STATED PROBLEM: Restate each of the lines below word for word and drop every picture.

======

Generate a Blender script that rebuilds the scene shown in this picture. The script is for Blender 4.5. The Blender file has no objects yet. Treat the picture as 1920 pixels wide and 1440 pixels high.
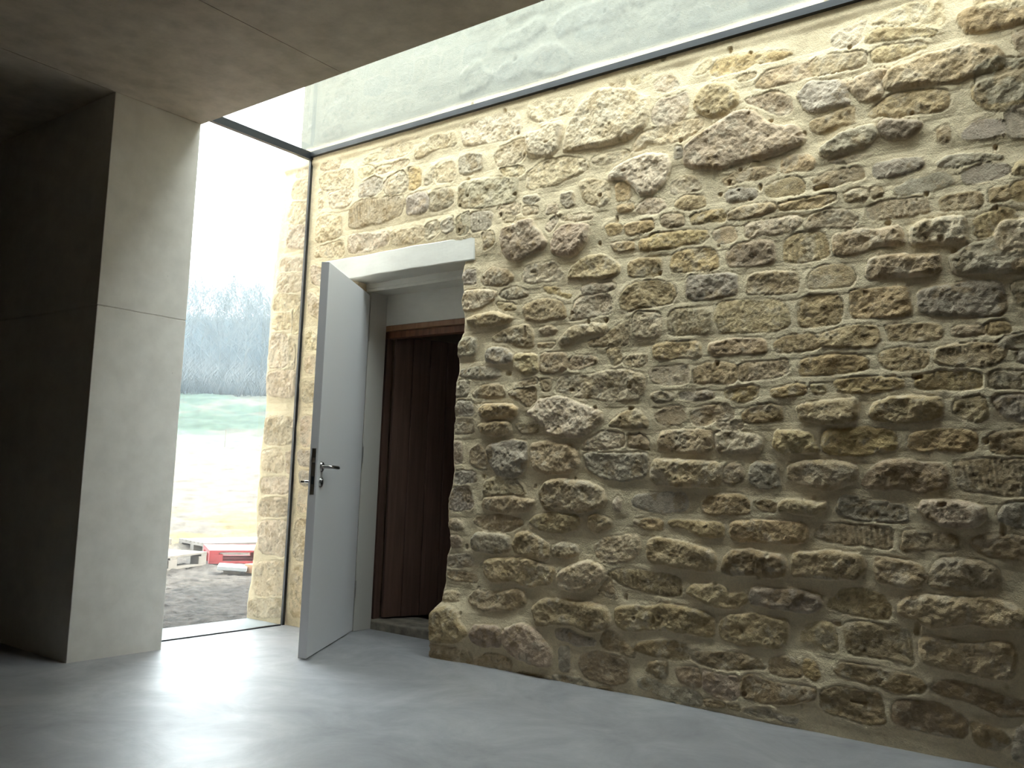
import bpy, bmesh, math, random
import numpy as np
from mathutils import Vector, Matrix

sc = bpy.context.scene
COL = sc.collection
# ---------------------------------------------------------------- camera
YAW, PITCH, ROLL, FPX, CAMH = 0.6514, 0.1054, 0.0364, 1660.13, 0.945
cam_d = bpy.data.cameras.new('camera'); cam = bpy.data.objects.new('camera', cam_d); COL.objects.link(cam)
d = Vector((-math.sin(YAW)*math.cos(PITCH), math.cos(YAW)*math.cos(PITCH), math.sin(PITCH)))
r = Vector((math.cos(YAW), math.sin(YAW), 0)); u = r.cross(d)
r2 = r*math.cos(ROLL)+u*math.sin(ROLL); u2 = -r*math.sin(ROLL)+u*math.cos(ROLL)
cam.matrix_world = Matrix(((r2.x, u2.x, -d.x, 0), (r2.y, u2.y, -d.y, 0), (r2.z, u2.z, -d.z, CAMH), (0, 0, 0, 1)))
cam_d.sensor_width = 36; cam_d.lens = 36*FPX/1920; cam_d.clip_start = .02; cam_d.clip_end = 2000
sc.camera = cam
# ---------------------------------------------------------------- world, sun, exposure
W = bpy.data.worlds.new('sky'); sc.world = W; W.use_nodes = True
nt = W.node_tree; nt.nodes.clear()
wo = nt.nodes.new('ShaderNodeOutputWorld'); bg = nt.nodes.new('ShaderNodeBackground')
tc = nt.nodes.new('ShaderNodeTexCoord'); sx = nt.nodes.new('ShaderNodeSeparateXYZ'); rp = nt.nodes.new('ShaderNodeValToRGB')
nt.links.new(tc.outputs['Generated'], sx.inputs[0]); nt.links.new(sx.outputs['Z'], rp.inputs[0])
rp.color_ramp.elements[0].position = 0.0; rp.color_ramp.elements[0].color = (.94, .975, 1, 1)
rp.color_ramp.elements[1].position = 0.6; rp.color_ramp.elements[1].color = (.90, .95, 1, 1)
nt.links.new(rp.outputs[0], bg.inputs[0]); bg.inputs[1].default_value = 4.8
nt.links.new(bg.outputs[0], wo.inputs[0])
SUN_TO = Vector((.36, .90, .78)).normalized()          # direction towards the sun
sd = bpy.data.lights.new('sun', 'SUN'); sun = bpy.data.objects.new('sun', sd); COL.objects.link(sun)
sd.energy = 5.5; sd.angle = math.radians(2.5); sd.color = (1, .93, .8)
sun.rotation_euler = SUN_TO.to_track_quat('Z', 'Y').to_euler()
sc.view_settings.view_transform = 'Standard'; sc.view_settings.look = 'None'
sc.view_settings.exposure = 1.92; sc.view_settings.gamma = 1; sc.view_settings.use_curve_mapping = False
sc.cycles.use_denoising = True
sc.cycles.max_bounces = 10; sc.cycles.diffuse_bounces = 6; sc.cycles.transparent_max_bounces = 12
sc.cycles.sample_clamp_indirect = 8; sc.cycles.caustics_reflective = False; sc.cycles.caustics_refractive = False
sc.cycles.volume_step_rate = 4; sc.cycles.volume_max_steps = 64

YS, XG, HG, YSL, HC, XP, YPL = 3.603, -4.431, 2.967, 2.66, 2.807, -4.235, 2.171

# ---------------------------------------------------------------- helpers
def tag(o, label=None, cat=None, group=None, kind=None):
    if label: o['label'] = label
    if cat: o['category'] = cat
    if group: o['group'] = group
    if kind: o['kind'] = kind
    return o
def link(name, me, m, parent=None, smooth=False):
    o = bpy.data.objects.new(name, me); COL.objects.link(o)
    if m: me.materials.append(m)
    if smooth: me.shade_smooth()
    if parent: o.parent = parent
    return o
def empty(name, loc=(0, 0, 0), rz=0):
    o = bpy.data.objects.new(name, None); COL.objects.link(o); o.location = loc; o.rotation_euler = (0, 0, rz)
    o.empty_display_size = .05
    return o
class MB:
    def __init__(s): s.bm = bmesh.new()
    def box(s, x0, y0, z0, x1, y1, z1, bev=0, M=None, seg=2):
        b = bmesh.new(); bmesh.ops.create_cube(b, size=1)
        for v in b.verts:
            v.co = Vector(((x0+x1)/2+v.co.x*(x1-x0), (y0+y1)/2+v.co.y*(y1-y0), (z0+z1)/2+v.co.z*(z1-z0)))
        if bev: bmesh.ops.bevel(b, geom=b.edges[:]+b.verts[:], offset=bev, segments=seg, profile=.5, affect='EDGES')
        if M: bmesh.ops.transform(b, matrix=M, verts=b.verts)
        s._add(b); return s
    def _add(s, b):
        me = bpy.data.meshes.new('t'); b.to_mesh(me); b.free(); s.bm.from_mesh(me); bpy.data.meshes.remove(me)
    def tube(s, pts, rads, n=12, caps=True):
        pts = [Vector(p) for p in pts]; rings = []
        up = Vector((0, 0, 1)); prev = None
        for i, p in enumerate(pts):
            t = (pts[min(i+1, len(pts)-1)]-pts[max(i-1, 0)]).normalized()
            a = prev if prev else (up if abs(t.z) < .9 else Vector((1, 0, 0)))
            a = (a-t*a.dot(t)).normalized(); b = t.cross(a); prev = a
            rings.append([s.bm.verts.new(p+(a*math.cos(k*2*math.pi/n)+b*math.sin(k*2*math.pi/n))*rads[i]) for k in range(n)])
        for i in range(len(rings)-1):
            for k in range(n):
                s.bm.faces.new((rings[i][k], rings[i][(k+1) % n], rings[i+1][(k+1) % n], rings[i+1][k]))
        if caps:
            s.bm.faces.new(rings[0][::-1]); s.bm.faces.new(rings[-1])
        return s
    def done(s, name, m, parent=None, smooth=False):
        bmesh.ops.recalc_face_normals(s.bm, faces=s.bm.faces)
        me = bpy.data.meshes.new(name); s.bm.to_mesh(me); s.bm.free()
        o = link(name, me, m, parent)
        if smooth:
            me.shade_smooth()
            try: me.set_sharp_from_angle(angle=math.radians(40))
            except Exception: pass
        return o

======

EXERCISE ANSWER:
Generate a Blender script that rebuilds the scene shown in this picture. The script is for Blender 4.5. The Blender file has no objects yet. Treat the picture as 1920 pixels wide and 1440 pixels high.
import bpy, bmesh, math, random
import numpy as np
from mathutils import Vector, Matrix

sc = bpy.context.scene
COL = sc.collection
# ---------------------------------------------------------------- camera
YAW, PITCH, ROLL, FPX, CAMH = 0.6514, 0.1054, 0.0364, 1660.13, 0.945
cam_d = bpy.data.cameras.new('camera'); cam = bpy.data.objects.new('camera', cam_d); COL.objects.link(cam)
d = Vector((-math.sin(YAW)*math.cos(PITCH), math.cos(YAW)*math.cos(PITCH), math.sin(PITCH)))
r = Vector((math.cos(YAW), math.sin(YAW), 0)); u = r.cross(d)
r2 = r*math.cos(ROLL)+u*math.sin(ROLL); u2 = -r*math.sin(ROLL)+u*math.cos(ROLL)
cam.matrix_world = Matrix(((r2.x, u2.x, -d.x, 0), (r2.y, u2.y, -d.y, 0), (r2.z, u2.z, -d.z, CAMH), (0, 0, 0, 1)))
cam_d.sensor_width = 36; cam_d.lens = 36*FPX/1920; cam_d.clip_start = .02; cam_d.clip_end = 2000
sc.camera = cam
# ---------------------------------------------------------------- world, sun, exposure
W = bpy.data.worlds.new('sky'); sc.world = W; W.use_nodes = True
nt = W.node_tree; nt.nodes.clear()
wo = nt.nodes.new('ShaderNodeOutputWorld'); bg = nt.nodes.new('ShaderNodeBackground')
tc = nt.nodes.new('ShaderNodeTexCoord'); sx = nt.nodes.new('ShaderNodeSeparateXYZ'); rp = nt.nodes.new('ShaderNodeValToRGB')
nt.links.new(tc.outputs['Generated'], sx.inputs[0]); nt.links.new(sx.outputs['Z'], rp.inputs[0])
rp.color_ramp.elements[0].position = 0.0; rp.color_ramp.elements[0].color = (.94, .975, 1, 1)
rp.color_ramp.elements[1].position = 0.6; rp.color_ramp.elements[1].color = (.90, .95, 1, 1)
nt.links.new(rp.outputs[0], bg.inputs[0]); bg.inputs[1].default_value = 4.8
nt.links.new(bg.outputs[0], wo.inputs[0])
SUN_TO = Vector((.36, .90, .78)).normalized()          # direction towards the sun
sd = bpy.data.lights.new('sun', 'SUN'); sun = bpy.data.objects.new('sun', sd); COL.objects.link(sun)
sd.energy = 5.5; sd.angle = math.radians(2.5); sd.color = (1, .93, .8)
sun.rotation_euler = SUN_TO.to_track_quat('Z', 'Y').to_euler()
sc.view_settings.view_transform = 'Standard'; sc.view_settings.look = 'None'
sc.view_settings.exposure = 1.92; sc.view_settings.gamma = 1; sc.view_settings.use_curve_mapping = False
sc.cycles.use_denoising = True
sc.cycles.max_bounces = 10; sc.cycles.diffuse_bounces = 6; sc.cycles.transparent_max_bounces = 12
sc.cycles.sample_clamp_indirect = 8; sc.cycles.caustics_reflective = False; sc.cycles.caustics_refractive = False
sc.cycles.volume_step_rate = 4; sc.cycles.volume_max_steps = 64

YS, XG, HG, YSL, HC, XP, YPL = 3.603, -4.431, 2.967, 2.66, 2.807, -4.235, 2.171

# ---------------------------------------------------------------- helpers
def tag(o, label=None, cat=None, group=None, kind=None):
    if label: o['label'] = label
    if cat: o['category'] = cat
    if group: o['group'] = group
    if kind: o['kind'] = kind
    return o
def link(name, me, m, parent=None, smooth=False):
    o = bpy.data.objects.new(name, me); COL.objects.link(o)
    if m: me.materials.append(m)
    if smooth: me.shade_smooth()
    if parent: o.parent = parent
    return o
def empty(name, loc=(0, 0, 0), rz=0):
    o = bpy.data.objects.new(name, None); COL.objects.link(o); o.location = loc; o.rotation_euler = (0, 0, rz)
    o.empty_display_size = .05
    return o
class MB:
    def __init__(s): s.bm = bmesh.new()
    def box(s, x0, y0, z0, x1, y1, z1, bev=0, M=None, seg=2):
        b = bmesh.new(); bmesh.ops.create_cube(b, size=1)
        for v in b.verts:
            v.co = Vector(((x0+x1)/2+v.co.x*(x1-x0), (y0+y1)/2+v.co.y*(y1-y0), (z0+z1)/2+v.co.z*(z1-z0)))
        if bev: bmesh.ops.bevel(b, geom=b.edges[:]+b.verts[:], offset=bev, segments=seg, profile=.5, affect='EDGES')
        if M: bmesh.ops.transform(b, matrix=M, verts=b.verts)
        s._add(b); return s
    def _add(s, b):
        me = bpy.data.meshes.new('t'); b.to_mesh(me); b.free(); s.bm.from_mesh(me); bpy.data.meshes.remove(me)
    def tube(s, pts, rads, n=12, caps=True):
        pts = [Vector(p) for p in pts]; rings = []
        up = Vector((0, 0, 1)); prev = None
        for i, p in enumerate(pts):
            t = (pts[min(i+1, len(pts)-1)]-pts[max(i-1, 0)]).normalized()
            a = prev if prev else (up if abs(t.z) < .9 else Vector((1, 0, 0)))
            a = (a-t*a.dot(t)).normalized(); b = t.cross(a); prev = a
            rings.append([s.bm.verts.new(p+(a*math.cos(k*2*math.pi/n)+b*math.sin(k*2*math.pi/n))*rads[i]) for k in range(n)])
        for i in range(len(rings)-1):
            for k in range(n):
                s.bm.faces.new((rings[i][k], rings[i][(k+1) % n], rings[i+1][(k+1) % n], rings[i+1][k]))
        if caps:
            s.bm.faces.new(rings[0][::-1]); s.bm.faces.new(rings[-1])
        return s
    def done(s, name, m, parent=None, smooth=False):
        bmesh.ops.recalc_face_normals(s.bm, faces=s.bm.faces)
        me = bpy.data.meshes.new(name); s.bm.to_mesh(me); s.bm.free()
        o = link(name, me, m, parent)
        if smooth:
            me.shade_smooth()
            try: me.set_sharp_from_angle(angle=math.radians(40))
            except Exception: pass
        return o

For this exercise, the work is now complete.